Pero el peso de las palabras a veces deviene plomo. Durante muchos años vinieron (y vienen) a trabajar a institutos de Cataluña muchas profesoras y profesores del País Valenciano que se habían licenciado en facultades de su tierra (dicho sea de paso: todo un enriquecimiento para Cataluña); en cambio, nadie que se hubiera licenciado en Cataluña podía ir a trabajar a algún instituto del País Valenciano porque allí el poder político --no confundamos poder con autoridad-- lo impedía arguyendo con cinismo la excusa de que la licenciatura que tenían era en «catalán» y no en «valenciano». Me parece que este despropósito ya no ocurre: a base de sentencias de tribunales y dictámenes ha quedado claro que si eres competente en valenciano también lo eres en catalán, o a la inversa, pero no ha sido un camino fácil.

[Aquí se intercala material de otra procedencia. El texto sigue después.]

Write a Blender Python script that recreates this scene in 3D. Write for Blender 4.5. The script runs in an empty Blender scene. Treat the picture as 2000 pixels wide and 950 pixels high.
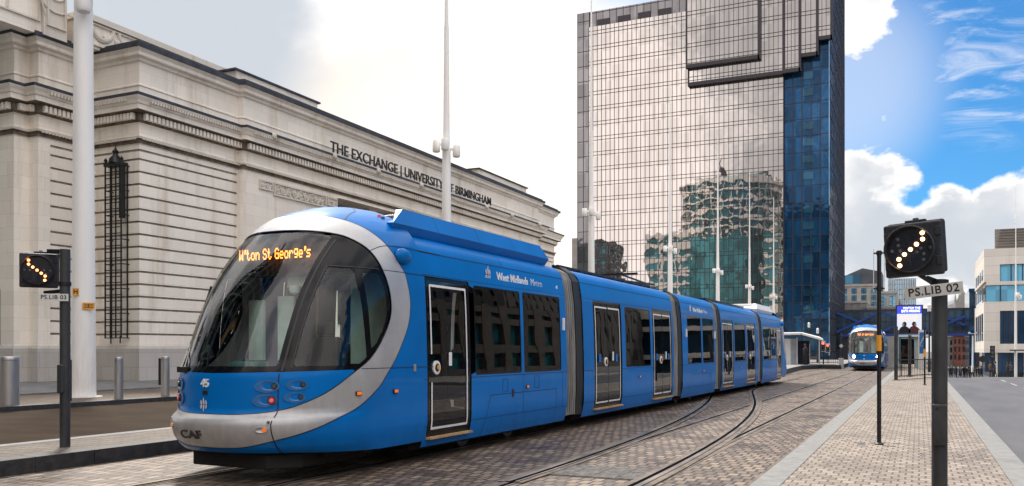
import bpy, bmesh, math, random
from mathutils import Vector, Matrix
random.seed(7)
SC = bpy.context.scene
COL = SC.collection
PI = math.pi
R = math.radians
# ------------------------------------------------------------------ camera
cam_d = bpy.data.cameras.new("camera"); cam = bpy.data.objects.new("camera", cam_d); COL.objects.link(cam)
HEAD = math.atan(795/1700.0)
cam.location = (0, 0, 1.6); cam.rotation_euler = (R(90), 0, HEAD)
cam_d.sensor_width = 36; cam_d.lens = 36*1700/2000.0; cam_d.shift_y = 210/2000.0
cam_d.clip_start = 0.1; cam_d.clip_end = 6000
SC.camera = cam
# ------------------------------------------------------------------ world
SUN_AZ, SUN_EL = R(-48), R(50)
w = bpy.data.worlds.new("World"); SC.world = w; w.use_nodes = True
nt = w.node_tree; N = nt.nodes; LK = nt.links; N.clear()
def wn(t, **k):
    n = N.new(t)
    for a, b in k.items(): setattr(n, a, b)
    return n
def wmath(op, a, b=None, c=None, clamp=False):
    n = wn('ShaderNodeMath', operation=op, use_clamp=clamp)
    for i, v in enumerate((a, b, c)):
        if v is None: continue
        if isinstance(v, (int, float)): n.inputs[i].default_value = v
        else: LK.new(v, n.inputs[i])
    return n.outputs[0]
def wmaprange(v, a, b, c=0.0, d=1.0):
    n = wn('ShaderNodeMapRange', interpolation_type='SMOOTHSTEP')
    LK.new(v, n.inputs[0])
    for i, x in enumerate((a, b, c, d)): n.inputs[i+1].default_value = x
    return n.outputs[0]
tc = wn('ShaderNodeTexCoord')
sky = wn('ShaderNodeTexSky', sky_type='NISHITA'); sky.sun_disc = False
sky.sun_elevation = SUN_EL; sky.sun_rotation = SUN_AZ; sky.air_density = 1.0; sky.dust_density = 0.3; sky.ozone_density = 2.5
dirv = tc.outputs['Generated']
sep = wn('ShaderNodeSeparateXYZ'); LK.new(dirv, sep.inputs[0])
def wdot(vec):
    n = wn('ShaderNodeVectorMath', operation='DOT_PRODUCT'); LK.new(dirv, n.inputs[0]); n.inputs[1].default_value = Vector(vec).normalized()[:]
    return n.outputs['Value']
def wnoise(scale, loc=(0, 0, 0), sc=(1, 1, 1), detail=8, rough=.55, dist=0):
    m = wn('ShaderNodeMapping'); LK.new(dirv, m.inputs[0]); m.inputs['Location'].default_value = loc; m.inputs['Scale'].default_value = sc
    n = wn('ShaderNodeTexNoise'); LK.new(m.outputs[0], n.inputs['Vector']); n.inputs['Scale'].default_value = scale
    n.inputs['Detail'].default_value = detail; n.inputs['Roughness'].default_value = rough; n.inputs['Distortion'].default_value = dist
    return n.outputs[0]
def pxdir(px, py):
    u = (px-1000)/1700; v = (685-py)/1700; s, c = math.sin(HEAD), math.cos(HEAD)
    return Vector((-s+c*u, c+s*u, v)).normalized()
n1 = wnoise(7.0, (3.1, 1.7, .4), (1, 1, 1.5), 10, .56)
n2 = wnoise(3.0, (.2, 5.7, 1.4), (1, 1, 1.3), 7, .5)
elev = sep.outputs['Z']
bias = wmaprange(elev, .075, .20, .30, -.13)               # more cloud near the horizon
high = wmaprange(elev, .42, .62, 0.0, .5)                 # overcast added overhead, out of view, to even the light
behind = wmaprange(sep.outputs['Y'], .55, -.25, 0.0, .60)  # thick cloud behind the camera
# separate cumulus heads (directions in the sky, each a soft ball broken by the noise)
def puff(px, py, inner, outer, amt):
    return wmaprange(wdot(pxdir(px, py)), math.cos(R(outer)), math.cos(R(inner)), 0, amt)
puffs = puff(1700, 350, 1.0, 4.2, .36)
for a in ((1785, 210, .3, 1.5, .34), (1745, 228, .3, 1.4, .32), (1705, 246, .2, 1.1, .30), (1700, 430, 1.5, 4.0, .3), (1690, 30, 1.5, 5.5, .22), (1985, 400, 1.0, 3.6, .34), (1850, 440, 1.2, 3.4, .30), (1940, 140, .4, 3.0, .17)):
    puffs = wmath('MAXIMUM', puffs, puff(*a))
hole = wmaprange(wdot(pxdir(1860, 235)), math.cos(R(8)), math.cos(R(3)), 0, -.14)
glare = wmaprange(wdot(pxdir(860, 300)), math.cos(R(18)), math.cos(R(10)), 0, 1)
glare = wmath('MAXIMUM', glare, wmaprange(wdot(pxdir(1080, 520)), math.cos(R(20)), math.cos(R(14)), 0, 1))
leftc = wmaprange(sep.outputs['X'], -.30, -.52, 0, .65)
cirr = wnoise(9.0, (1.3, 4.4, 2.0), (1.0, 1.0, 4.5), 9, .62, 1.2)
cirr = wmath('MULTIPLY', wmaprange(cirr, .48, .74, 0, .50), wmath('MAXIMUM', puff(1935, 150, 1.0, 4.6, 1.0), puff(1800, 60, 1.0, 5.5, .8)))
cirr = wmath('MAXIMUM', cirr, puff(1630, 170, .3, 7.5, .34))
gy = wnoise(3.4, (9.2, 2.2, 3.3), (1, 1, 1.2), 6, .5)
tot = wmath('ADD', wmath('MULTIPLY', wmath('SUBTRACT', n1, .5), 1.3), .5)
tot = wmath('ADD', tot, bias)
tot = wmath('ADD', tot, wmath('ADD', wmath('ADD', puffs, leftc), hole))
tot = wmath('ADD', tot, wmath('ADD', behind, high))
mask = wmaprange(tot, .60, .70)
mask = wmath('MAXIMUM', wmath('MAXIMUM', mask, cirr), glare)
# cloud colour: white with grey-blue undersides
shade = wmaprange(gy, .40, .56, 0, 1)
rim = wmaprange(tot, .66, .80, 1.0, 0.0)
shade = wmath('MAXIMUM', shade, rim)
cc = wn('ShaderNodeMix', data_type='RGBA'); LK.new(shade, cc.inputs[0]); cc.inputs[6].default_value = (.36, .385, .42, 1); cc.inputs[7].default_value = (.68, .66, .64, 1)
g2 = wn('ShaderNodeMix', data_type='RGBA'); LK.new(wmaprange(wdot(pxdir(890, 330)), math.cos(R(13)), math.cos(R(3)), 0, 1), g2.inputs[0]); LK.new(cc.outputs[2], g2.inputs[6]); g2.inputs[7].default_value = (.74, .66, .56, 1)
# clouds behind the camera are a warm pinkish grey
pk = wn('ShaderNodeMix', data_type='RGBA'); LK.new(wmaprange(sep.outputs['Y'], .3, -.3, 0, 1), pk.inputs[0]); LK.new(g2.outputs[2], pk.inputs[6])
pkc = wn('ShaderNodeMix', data_type='RGBA'); LK.new(shade, pkc.inputs[0]); pkc.inputs[6].default_value = (.40, .39, .395, 1); pkc.inputs[7].default_value = (.86, .80, .78, 1)
LK.new(pkc.outputs[2], pk.inputs[7])
tint = wn('ShaderNodeMix', data_type='RGBA', blend_type='MULTIPLY'); tint.inputs[0].default_value = 1; LK.new(sky.outputs[0], tint.inputs[6]); tint.inputs[7].default_value = (.42, 1.02, 1.45, 1)
bgs = wn('ShaderNodeBackground'); LK.new(tint.outputs[2], bgs.inputs[0]); bgs.inputs[1].default_value = .050
bgc = wn('ShaderNodeBackground'); LK.new(pk.outputs[2], bgc.inputs[0]); bgc.inputs[1].default_value = 1.0
LK.new(wmaprange(elev, .35, .75, 1.0, 1.7), bgc.inputs[1])  # cloud out of view overhead made brighter as added light for the scene
mx = wn('ShaderNodeMixShader'); LK.new(mask, mx.inputs[0]); LK.new(bgs.outputs[0], mx.inputs[1]); LK.new(bgc.outputs[0], mx.inputs[2])
wo = wn('ShaderNodeOutputWorld'); LK.new(mx.outputs[0], wo.inputs[0])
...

Como vemos, totalmente al margen de la realidad, el nombre hacía la cosa y tenía consecuencias importantes.

Tengámoslo en cuenta porque muchas veces los partidos políticos, especialmente los que no tienen tradición democrática como por ejemplo el PP, creen que si ganan una votación el resultado de la votación, sea cual sea, va a misa. Pueden votar que la tierra es plana y, una vez ganada la votación, encuentran democrático postular que es plana y antidemocrático afirmar que es redonda. No es ninguna exageración, cosas peores están pasando: hace poco han decidido democráticamente que se puede volver a construir en los escasos agujeros que resisten heroicamente en la orilla del mar y que son legales edificios fraudulentos que mojan los pies en el agua. O, sin ir más lejos, inventarse una lengua.